I stopped being impressed by supercomputers like 5 years ago. These days it's all about money. You can buy as many CPUs/RAM, and connect them together.

I'm much more impressed by the advances in CPU architecture. SSDs have been amazing so far. Networking has been improving too.


What impressed you about the supercomputers of 5 years ago that no longer impresses you about today's supercomputers? The Cray approach (http://www.nccs.gov/wp-content/uploads/2011/03/UserMeeting20...) and the IBM approach (http://en.wikipedia.org/wiki/Blue_Gene#Blue_Gene.2FQ) both seem more interesting than just connecting together as many CPUs/RAM as you can afford.

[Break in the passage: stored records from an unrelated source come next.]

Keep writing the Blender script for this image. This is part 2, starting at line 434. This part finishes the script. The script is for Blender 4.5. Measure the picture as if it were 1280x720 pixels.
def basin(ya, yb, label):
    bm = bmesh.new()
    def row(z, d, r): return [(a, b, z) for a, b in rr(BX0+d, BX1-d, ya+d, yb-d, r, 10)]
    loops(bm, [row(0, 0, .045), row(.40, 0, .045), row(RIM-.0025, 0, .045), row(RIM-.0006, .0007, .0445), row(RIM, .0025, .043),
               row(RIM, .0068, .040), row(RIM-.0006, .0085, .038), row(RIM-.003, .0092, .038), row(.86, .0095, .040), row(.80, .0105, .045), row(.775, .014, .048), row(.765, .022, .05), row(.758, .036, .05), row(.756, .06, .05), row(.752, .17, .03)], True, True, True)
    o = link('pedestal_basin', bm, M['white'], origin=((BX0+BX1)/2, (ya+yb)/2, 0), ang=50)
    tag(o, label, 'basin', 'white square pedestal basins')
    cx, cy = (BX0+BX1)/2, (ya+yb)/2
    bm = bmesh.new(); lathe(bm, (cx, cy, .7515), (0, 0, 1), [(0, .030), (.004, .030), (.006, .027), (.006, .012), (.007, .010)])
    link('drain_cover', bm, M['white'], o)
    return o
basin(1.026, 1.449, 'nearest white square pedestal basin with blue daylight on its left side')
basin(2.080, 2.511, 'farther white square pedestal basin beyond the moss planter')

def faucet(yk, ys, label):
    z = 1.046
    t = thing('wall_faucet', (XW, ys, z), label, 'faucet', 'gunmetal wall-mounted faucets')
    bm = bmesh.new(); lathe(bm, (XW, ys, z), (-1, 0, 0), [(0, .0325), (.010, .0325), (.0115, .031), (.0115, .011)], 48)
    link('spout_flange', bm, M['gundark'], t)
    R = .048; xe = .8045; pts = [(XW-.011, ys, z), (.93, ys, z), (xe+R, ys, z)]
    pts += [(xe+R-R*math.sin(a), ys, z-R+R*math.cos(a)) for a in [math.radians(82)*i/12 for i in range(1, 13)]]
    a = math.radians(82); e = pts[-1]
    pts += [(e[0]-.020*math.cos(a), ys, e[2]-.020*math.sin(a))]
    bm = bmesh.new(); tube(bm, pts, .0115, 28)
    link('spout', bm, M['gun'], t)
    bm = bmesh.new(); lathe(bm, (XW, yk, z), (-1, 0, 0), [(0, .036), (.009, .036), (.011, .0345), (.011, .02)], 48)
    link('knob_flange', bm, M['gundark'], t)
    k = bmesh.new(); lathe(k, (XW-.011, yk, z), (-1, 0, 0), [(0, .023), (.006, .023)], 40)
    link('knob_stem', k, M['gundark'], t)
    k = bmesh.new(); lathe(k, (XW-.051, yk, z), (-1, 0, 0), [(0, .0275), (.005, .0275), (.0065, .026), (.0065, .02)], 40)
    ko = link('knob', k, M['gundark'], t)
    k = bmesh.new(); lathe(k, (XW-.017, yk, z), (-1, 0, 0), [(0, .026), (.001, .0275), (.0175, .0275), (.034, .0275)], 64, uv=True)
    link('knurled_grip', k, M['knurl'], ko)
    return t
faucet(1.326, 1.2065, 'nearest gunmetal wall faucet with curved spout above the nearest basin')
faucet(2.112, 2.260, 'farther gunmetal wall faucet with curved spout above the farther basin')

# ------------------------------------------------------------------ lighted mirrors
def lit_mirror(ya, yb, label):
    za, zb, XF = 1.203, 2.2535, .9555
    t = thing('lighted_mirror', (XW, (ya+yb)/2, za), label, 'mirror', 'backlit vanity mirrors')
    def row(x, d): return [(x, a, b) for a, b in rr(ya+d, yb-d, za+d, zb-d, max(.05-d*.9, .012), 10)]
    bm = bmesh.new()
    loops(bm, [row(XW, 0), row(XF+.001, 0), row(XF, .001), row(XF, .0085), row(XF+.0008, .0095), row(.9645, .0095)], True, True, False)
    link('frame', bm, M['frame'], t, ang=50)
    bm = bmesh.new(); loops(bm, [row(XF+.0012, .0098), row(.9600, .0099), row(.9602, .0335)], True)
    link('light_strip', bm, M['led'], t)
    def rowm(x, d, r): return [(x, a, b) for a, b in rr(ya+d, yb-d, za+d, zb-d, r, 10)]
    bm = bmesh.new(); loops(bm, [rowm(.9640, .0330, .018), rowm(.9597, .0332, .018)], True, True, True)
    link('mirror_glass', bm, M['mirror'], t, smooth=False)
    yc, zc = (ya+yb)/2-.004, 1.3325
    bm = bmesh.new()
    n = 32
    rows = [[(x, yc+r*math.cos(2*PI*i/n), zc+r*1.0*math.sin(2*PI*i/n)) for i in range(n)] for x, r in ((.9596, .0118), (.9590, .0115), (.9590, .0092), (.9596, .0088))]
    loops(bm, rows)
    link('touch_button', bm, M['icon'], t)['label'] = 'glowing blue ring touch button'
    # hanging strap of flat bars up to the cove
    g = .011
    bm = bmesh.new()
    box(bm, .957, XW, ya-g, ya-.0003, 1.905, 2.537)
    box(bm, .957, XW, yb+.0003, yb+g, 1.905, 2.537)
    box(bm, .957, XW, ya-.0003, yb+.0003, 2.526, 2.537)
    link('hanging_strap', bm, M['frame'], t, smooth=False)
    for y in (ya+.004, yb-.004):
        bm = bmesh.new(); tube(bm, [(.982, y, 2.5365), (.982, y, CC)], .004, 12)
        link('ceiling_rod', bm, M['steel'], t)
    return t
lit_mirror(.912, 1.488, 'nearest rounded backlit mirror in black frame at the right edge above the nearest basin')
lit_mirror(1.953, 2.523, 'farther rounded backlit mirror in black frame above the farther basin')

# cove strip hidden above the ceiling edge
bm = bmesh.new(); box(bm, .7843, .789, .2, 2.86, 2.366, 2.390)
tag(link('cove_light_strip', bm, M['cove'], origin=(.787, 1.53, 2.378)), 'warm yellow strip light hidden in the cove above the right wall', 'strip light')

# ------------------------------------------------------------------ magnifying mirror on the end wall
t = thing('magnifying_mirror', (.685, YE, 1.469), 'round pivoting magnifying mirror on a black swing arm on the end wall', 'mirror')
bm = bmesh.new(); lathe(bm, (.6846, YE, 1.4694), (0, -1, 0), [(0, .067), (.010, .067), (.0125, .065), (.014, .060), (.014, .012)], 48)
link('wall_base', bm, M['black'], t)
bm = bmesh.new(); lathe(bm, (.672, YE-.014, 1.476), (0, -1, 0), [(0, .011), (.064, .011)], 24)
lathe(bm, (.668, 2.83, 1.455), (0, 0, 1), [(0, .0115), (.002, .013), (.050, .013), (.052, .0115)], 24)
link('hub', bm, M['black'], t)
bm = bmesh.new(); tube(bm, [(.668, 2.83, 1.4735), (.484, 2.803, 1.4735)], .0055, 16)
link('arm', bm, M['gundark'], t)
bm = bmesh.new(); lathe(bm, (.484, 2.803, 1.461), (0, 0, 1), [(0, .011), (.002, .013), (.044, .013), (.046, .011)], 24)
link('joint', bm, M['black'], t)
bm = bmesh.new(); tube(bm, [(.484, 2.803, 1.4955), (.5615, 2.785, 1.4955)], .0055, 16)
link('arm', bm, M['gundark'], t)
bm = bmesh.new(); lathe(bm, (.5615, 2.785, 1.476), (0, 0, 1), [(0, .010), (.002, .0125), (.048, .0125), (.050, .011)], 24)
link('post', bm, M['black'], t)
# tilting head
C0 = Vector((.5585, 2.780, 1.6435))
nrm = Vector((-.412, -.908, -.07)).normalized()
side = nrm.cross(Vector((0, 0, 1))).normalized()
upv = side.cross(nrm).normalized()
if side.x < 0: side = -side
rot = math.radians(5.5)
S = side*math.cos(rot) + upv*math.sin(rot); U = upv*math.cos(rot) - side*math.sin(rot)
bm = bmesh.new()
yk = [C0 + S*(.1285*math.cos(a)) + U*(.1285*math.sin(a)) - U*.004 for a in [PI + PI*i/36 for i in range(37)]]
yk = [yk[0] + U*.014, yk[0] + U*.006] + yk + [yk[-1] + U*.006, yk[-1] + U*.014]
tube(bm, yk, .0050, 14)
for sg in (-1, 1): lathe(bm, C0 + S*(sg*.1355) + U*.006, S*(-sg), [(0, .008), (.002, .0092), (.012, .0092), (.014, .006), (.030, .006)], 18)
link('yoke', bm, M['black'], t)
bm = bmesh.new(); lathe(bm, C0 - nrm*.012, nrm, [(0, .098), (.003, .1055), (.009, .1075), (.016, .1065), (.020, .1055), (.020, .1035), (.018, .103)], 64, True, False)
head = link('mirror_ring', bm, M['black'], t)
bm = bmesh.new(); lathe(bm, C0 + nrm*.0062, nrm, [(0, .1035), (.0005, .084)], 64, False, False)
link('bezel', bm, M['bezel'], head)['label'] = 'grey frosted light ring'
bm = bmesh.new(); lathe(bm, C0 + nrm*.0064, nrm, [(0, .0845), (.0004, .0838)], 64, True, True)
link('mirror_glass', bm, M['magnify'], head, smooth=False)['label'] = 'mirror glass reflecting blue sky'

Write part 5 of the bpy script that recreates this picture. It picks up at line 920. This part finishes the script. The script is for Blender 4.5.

There are interesting OS challenges for the compute nodes, interesting hardware challenges on interconnect, interesting filesystem challenges, interesting programming challenges to manage the parallelism, competing architectural approaches between CPUs and GPU-accelerated clusters ... it's a pretty interesting space!


Actually that's not exactly true, since Linpack doesn't really lend itself to architecture's like say, Google's, where you have lots of machines sitting on the network. The bandwidth between the nodes, and its latency becomes the determining factor. So for these guys it is all about the interconnect rather than just how many CPUs you can put in a rack.


After I found out about bitcoin, it's the first thing I think about when they come out with faster hardware.


K doesn't have GPUs, so it sucks for Bitcoin mining. In general, supercomputers contain extra stuff that isn't useful (and thus isn't profitable) for mining.


How long does it take to boot Windows?